**YOUR GOAL**: Return the lines that follow, exactly as they appear, from the first through the one containing "for o in list(bpy.data.objects): bpy.data.objects.remove(o)"; no pictures are to be included.

════════════════

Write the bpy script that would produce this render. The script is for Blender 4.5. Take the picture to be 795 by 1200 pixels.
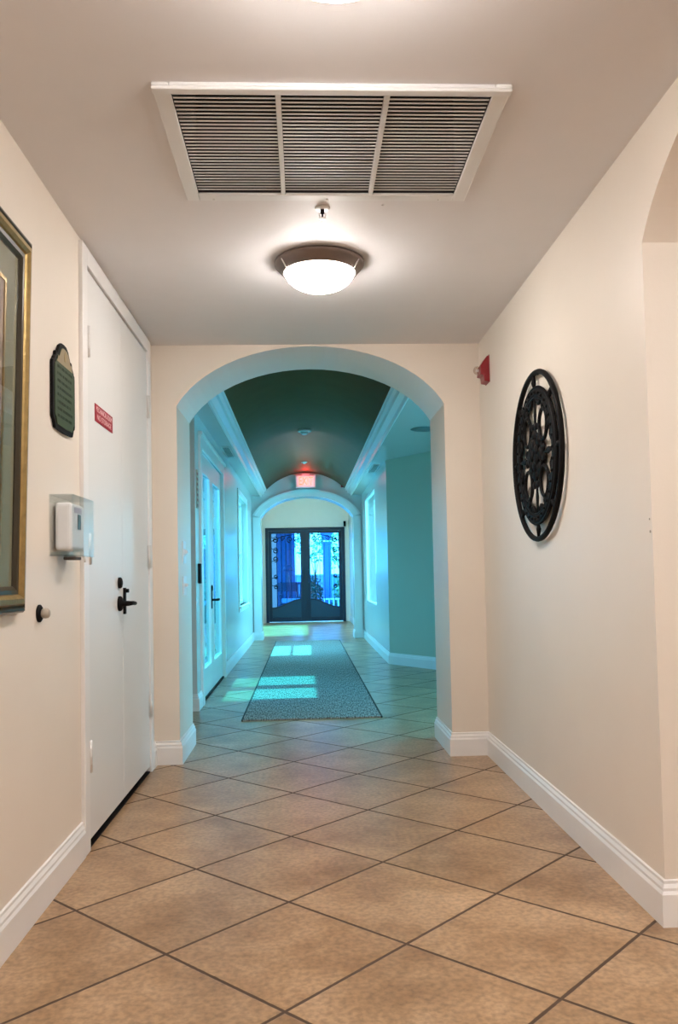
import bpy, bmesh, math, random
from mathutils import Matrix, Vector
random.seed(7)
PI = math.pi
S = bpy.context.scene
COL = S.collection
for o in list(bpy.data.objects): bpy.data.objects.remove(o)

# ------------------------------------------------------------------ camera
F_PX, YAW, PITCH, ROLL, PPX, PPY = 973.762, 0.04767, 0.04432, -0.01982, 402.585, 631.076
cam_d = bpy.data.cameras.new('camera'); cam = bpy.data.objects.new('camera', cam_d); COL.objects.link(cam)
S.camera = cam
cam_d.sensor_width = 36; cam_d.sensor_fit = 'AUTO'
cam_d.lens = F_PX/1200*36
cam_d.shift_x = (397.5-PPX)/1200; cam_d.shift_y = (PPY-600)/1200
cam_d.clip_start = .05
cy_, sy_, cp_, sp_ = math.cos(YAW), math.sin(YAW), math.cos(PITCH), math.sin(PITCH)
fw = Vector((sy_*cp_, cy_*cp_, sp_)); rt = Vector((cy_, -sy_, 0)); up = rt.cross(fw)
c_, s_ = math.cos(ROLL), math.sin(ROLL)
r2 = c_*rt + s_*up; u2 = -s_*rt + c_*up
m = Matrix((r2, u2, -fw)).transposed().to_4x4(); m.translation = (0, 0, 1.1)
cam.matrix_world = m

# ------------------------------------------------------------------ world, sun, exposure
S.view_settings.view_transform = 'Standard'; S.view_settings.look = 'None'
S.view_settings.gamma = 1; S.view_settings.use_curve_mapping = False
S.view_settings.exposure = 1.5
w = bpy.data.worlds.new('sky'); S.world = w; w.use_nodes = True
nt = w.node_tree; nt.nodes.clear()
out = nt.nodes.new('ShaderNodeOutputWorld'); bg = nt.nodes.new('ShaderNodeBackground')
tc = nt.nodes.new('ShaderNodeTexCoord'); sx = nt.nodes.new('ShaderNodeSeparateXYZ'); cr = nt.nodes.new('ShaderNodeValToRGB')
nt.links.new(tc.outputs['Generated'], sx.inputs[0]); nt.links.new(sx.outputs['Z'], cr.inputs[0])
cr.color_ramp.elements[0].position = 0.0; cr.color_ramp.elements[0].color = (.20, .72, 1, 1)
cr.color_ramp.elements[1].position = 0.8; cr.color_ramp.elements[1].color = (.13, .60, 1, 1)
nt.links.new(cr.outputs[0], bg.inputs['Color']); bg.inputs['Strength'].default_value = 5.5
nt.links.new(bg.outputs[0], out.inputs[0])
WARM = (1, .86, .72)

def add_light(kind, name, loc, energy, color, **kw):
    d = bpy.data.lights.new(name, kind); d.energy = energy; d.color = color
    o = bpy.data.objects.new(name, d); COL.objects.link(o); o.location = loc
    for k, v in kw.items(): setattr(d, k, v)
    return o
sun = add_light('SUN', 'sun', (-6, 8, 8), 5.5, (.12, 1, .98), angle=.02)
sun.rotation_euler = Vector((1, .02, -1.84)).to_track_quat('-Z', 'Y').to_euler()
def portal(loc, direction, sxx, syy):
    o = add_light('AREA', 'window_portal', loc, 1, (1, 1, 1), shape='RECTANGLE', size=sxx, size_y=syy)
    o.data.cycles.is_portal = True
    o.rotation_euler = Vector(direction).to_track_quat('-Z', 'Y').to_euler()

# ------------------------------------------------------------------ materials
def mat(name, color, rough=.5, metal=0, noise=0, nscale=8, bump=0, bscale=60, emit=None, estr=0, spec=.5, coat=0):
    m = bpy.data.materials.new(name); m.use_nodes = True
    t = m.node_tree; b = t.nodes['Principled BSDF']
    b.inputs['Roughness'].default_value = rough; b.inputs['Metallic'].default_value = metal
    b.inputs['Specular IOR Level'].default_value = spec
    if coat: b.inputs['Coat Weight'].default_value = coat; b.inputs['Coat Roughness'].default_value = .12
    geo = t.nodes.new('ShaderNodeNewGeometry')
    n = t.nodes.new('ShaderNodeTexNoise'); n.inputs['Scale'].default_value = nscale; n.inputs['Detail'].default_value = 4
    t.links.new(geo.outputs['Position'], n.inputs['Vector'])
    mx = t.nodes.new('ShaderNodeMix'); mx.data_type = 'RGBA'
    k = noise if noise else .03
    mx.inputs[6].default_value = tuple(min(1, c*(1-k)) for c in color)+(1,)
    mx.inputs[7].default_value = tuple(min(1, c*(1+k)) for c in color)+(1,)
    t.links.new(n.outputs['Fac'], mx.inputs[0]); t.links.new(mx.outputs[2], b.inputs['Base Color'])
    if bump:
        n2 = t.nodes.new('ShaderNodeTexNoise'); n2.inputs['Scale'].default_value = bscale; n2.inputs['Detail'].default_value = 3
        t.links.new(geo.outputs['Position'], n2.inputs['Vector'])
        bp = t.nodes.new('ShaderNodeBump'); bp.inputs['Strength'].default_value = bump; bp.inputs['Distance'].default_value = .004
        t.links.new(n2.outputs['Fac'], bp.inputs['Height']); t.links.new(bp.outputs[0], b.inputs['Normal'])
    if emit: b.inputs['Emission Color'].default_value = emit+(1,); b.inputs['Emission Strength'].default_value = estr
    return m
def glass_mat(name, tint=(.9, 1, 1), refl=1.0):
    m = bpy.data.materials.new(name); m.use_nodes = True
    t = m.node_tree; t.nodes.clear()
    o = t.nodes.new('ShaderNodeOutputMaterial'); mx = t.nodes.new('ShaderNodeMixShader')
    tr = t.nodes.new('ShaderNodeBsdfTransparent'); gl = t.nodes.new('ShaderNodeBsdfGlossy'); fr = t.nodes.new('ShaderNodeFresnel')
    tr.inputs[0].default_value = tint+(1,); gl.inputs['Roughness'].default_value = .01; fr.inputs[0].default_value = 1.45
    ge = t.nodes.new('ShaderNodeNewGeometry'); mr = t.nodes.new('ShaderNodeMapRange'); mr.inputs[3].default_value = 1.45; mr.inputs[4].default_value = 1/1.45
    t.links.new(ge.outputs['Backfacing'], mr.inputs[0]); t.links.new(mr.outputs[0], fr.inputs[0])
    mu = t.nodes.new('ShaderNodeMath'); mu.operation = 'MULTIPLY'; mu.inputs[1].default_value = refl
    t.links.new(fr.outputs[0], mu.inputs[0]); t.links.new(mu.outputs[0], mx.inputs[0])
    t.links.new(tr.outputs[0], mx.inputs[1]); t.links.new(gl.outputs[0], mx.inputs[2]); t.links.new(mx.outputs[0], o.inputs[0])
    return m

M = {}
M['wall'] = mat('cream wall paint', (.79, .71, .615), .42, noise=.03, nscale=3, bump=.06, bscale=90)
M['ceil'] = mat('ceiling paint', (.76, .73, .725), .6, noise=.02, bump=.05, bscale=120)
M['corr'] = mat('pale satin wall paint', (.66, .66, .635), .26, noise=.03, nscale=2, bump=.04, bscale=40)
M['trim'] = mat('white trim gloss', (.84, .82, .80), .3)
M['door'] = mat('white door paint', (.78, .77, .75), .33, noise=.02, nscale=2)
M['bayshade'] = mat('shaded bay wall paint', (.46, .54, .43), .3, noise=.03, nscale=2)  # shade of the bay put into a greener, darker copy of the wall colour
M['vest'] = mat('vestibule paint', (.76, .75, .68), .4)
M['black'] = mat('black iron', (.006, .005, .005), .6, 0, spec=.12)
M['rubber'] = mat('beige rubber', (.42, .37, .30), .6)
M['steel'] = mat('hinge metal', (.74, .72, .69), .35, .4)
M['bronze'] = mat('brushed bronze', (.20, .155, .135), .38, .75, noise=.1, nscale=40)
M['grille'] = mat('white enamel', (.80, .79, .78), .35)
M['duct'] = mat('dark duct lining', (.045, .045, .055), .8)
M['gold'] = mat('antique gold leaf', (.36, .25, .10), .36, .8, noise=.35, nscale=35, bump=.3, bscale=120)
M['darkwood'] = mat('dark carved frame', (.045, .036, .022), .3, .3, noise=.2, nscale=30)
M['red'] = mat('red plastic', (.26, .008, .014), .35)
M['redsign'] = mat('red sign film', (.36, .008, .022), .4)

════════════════

**EXPECTED ANSWER**:
Write the bpy script that would produce this render. The script is for Blender 4.5. Take the picture to be 795 by 1200 pixels.
import bpy, bmesh, math, random
from mathutils import Matrix, Vector
random.seed(7)
PI = math.pi
S = bpy.context.scene
COL = S.collection
for o in list(bpy.data.objects): bpy.data.objects.remove(o)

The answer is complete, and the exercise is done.